§ **STATED PROBLEM**
Check every line of the entries below for the word "script", and copy the ones that have it.

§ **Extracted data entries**
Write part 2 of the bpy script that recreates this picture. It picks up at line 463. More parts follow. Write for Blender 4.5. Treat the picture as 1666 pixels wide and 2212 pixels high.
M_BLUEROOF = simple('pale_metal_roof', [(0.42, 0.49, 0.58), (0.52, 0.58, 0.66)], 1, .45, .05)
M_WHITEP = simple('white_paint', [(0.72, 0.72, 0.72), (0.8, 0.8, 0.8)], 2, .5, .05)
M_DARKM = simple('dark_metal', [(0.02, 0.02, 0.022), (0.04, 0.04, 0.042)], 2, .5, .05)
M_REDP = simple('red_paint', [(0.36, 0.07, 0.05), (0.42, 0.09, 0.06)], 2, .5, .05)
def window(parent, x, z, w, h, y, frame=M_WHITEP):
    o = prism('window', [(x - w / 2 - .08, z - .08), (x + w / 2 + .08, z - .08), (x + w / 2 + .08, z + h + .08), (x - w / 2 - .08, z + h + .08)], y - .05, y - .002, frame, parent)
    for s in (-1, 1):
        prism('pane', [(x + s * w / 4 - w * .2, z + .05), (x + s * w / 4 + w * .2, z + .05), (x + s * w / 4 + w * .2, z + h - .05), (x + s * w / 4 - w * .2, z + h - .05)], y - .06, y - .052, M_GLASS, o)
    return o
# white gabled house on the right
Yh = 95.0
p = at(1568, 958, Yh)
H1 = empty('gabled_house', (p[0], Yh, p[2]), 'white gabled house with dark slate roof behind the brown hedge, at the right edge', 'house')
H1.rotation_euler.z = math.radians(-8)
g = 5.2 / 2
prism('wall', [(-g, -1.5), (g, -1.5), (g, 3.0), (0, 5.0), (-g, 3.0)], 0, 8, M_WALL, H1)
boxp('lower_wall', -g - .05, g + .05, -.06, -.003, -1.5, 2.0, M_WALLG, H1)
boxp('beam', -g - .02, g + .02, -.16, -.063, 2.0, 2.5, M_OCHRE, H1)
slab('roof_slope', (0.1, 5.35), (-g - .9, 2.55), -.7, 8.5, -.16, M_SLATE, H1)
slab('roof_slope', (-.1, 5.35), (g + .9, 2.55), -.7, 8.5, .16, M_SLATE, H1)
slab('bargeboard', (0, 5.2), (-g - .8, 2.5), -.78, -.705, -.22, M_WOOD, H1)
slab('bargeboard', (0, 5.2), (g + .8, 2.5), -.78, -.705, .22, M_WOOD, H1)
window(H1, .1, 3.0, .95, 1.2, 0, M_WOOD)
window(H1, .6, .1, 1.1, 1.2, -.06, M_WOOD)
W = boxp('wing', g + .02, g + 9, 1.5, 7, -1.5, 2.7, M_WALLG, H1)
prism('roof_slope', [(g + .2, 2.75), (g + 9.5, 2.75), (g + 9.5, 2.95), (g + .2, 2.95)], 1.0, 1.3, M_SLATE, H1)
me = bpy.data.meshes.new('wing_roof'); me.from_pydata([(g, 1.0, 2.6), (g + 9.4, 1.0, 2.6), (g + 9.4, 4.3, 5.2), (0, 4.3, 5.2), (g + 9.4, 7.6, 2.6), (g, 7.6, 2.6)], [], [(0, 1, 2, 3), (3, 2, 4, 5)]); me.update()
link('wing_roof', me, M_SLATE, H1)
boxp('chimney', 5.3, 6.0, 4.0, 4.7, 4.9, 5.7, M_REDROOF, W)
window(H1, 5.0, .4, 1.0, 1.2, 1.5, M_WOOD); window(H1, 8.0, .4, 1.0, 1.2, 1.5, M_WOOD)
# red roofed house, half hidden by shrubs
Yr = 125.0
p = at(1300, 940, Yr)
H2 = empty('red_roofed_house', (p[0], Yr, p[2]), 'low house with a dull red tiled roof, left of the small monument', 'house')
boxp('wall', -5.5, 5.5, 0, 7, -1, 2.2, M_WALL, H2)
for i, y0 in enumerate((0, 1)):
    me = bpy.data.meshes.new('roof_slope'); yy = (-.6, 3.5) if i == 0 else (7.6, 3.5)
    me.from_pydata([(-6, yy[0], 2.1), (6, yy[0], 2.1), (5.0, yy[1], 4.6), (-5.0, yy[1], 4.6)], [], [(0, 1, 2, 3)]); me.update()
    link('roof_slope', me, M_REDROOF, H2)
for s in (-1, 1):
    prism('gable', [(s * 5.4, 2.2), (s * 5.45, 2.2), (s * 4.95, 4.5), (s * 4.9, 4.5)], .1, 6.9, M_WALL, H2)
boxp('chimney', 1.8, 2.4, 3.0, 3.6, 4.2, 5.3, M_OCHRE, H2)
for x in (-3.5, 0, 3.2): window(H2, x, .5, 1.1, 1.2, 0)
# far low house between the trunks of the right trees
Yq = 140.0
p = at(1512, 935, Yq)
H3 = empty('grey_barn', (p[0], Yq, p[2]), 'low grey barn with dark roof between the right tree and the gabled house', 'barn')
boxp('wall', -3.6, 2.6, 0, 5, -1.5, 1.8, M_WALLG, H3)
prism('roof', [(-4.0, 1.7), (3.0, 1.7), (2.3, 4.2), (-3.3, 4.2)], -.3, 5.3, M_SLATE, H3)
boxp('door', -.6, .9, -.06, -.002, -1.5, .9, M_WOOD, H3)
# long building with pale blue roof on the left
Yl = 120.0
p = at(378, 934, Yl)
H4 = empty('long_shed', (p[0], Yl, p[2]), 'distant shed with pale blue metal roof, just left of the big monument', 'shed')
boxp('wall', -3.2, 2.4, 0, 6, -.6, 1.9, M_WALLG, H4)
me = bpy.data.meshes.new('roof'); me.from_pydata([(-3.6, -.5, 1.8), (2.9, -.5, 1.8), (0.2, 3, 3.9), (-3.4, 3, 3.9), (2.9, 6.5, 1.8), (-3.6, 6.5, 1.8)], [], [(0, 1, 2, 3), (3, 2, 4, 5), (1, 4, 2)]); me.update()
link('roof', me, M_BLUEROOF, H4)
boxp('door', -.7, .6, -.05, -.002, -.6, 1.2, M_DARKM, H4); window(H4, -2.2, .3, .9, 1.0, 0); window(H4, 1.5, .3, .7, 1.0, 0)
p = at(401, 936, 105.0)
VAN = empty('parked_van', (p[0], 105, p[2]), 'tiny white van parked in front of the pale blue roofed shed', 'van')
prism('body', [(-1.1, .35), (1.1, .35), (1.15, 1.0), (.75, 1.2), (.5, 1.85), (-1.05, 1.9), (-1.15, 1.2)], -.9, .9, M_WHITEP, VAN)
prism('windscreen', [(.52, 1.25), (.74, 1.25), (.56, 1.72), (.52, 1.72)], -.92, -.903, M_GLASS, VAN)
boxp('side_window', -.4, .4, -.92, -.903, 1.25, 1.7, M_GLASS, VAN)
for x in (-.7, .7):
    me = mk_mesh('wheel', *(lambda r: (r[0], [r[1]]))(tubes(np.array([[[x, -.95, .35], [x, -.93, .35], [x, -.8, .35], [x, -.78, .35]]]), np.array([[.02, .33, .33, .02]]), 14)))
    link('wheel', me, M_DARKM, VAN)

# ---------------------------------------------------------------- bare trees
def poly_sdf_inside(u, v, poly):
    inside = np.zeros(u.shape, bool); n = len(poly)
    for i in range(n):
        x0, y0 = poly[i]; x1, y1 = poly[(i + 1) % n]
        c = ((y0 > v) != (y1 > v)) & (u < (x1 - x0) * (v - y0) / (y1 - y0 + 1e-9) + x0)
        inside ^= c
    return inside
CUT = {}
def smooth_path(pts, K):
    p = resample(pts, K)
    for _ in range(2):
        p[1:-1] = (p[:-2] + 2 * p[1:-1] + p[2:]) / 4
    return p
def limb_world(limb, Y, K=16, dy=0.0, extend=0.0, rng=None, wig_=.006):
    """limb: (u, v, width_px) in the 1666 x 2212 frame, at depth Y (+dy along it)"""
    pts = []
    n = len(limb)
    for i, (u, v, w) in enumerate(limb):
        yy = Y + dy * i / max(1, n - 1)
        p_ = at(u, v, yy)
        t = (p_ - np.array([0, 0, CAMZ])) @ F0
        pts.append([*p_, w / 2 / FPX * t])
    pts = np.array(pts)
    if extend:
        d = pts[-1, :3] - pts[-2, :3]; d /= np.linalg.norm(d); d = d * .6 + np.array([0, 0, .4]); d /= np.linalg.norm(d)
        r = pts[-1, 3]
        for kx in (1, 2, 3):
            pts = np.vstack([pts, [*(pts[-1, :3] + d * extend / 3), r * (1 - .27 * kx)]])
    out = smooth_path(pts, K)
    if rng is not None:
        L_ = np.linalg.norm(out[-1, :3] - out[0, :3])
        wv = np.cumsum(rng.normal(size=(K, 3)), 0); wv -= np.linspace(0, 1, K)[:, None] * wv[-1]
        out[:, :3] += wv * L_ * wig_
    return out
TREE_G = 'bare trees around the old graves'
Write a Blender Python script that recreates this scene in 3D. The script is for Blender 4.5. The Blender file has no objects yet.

§ **FINISHED EXERCISE**
Write part 2 of the bpy script that recreates this picture. It picks up at line 463. More parts follow. Write for Blender 4.5. Treat the picture as 1666 pixels wide and 2212 pixels high.
Write a Blender Python script that recreates this scene in 3D. The script is for Blender 4.5. The Blender file has no objects yet.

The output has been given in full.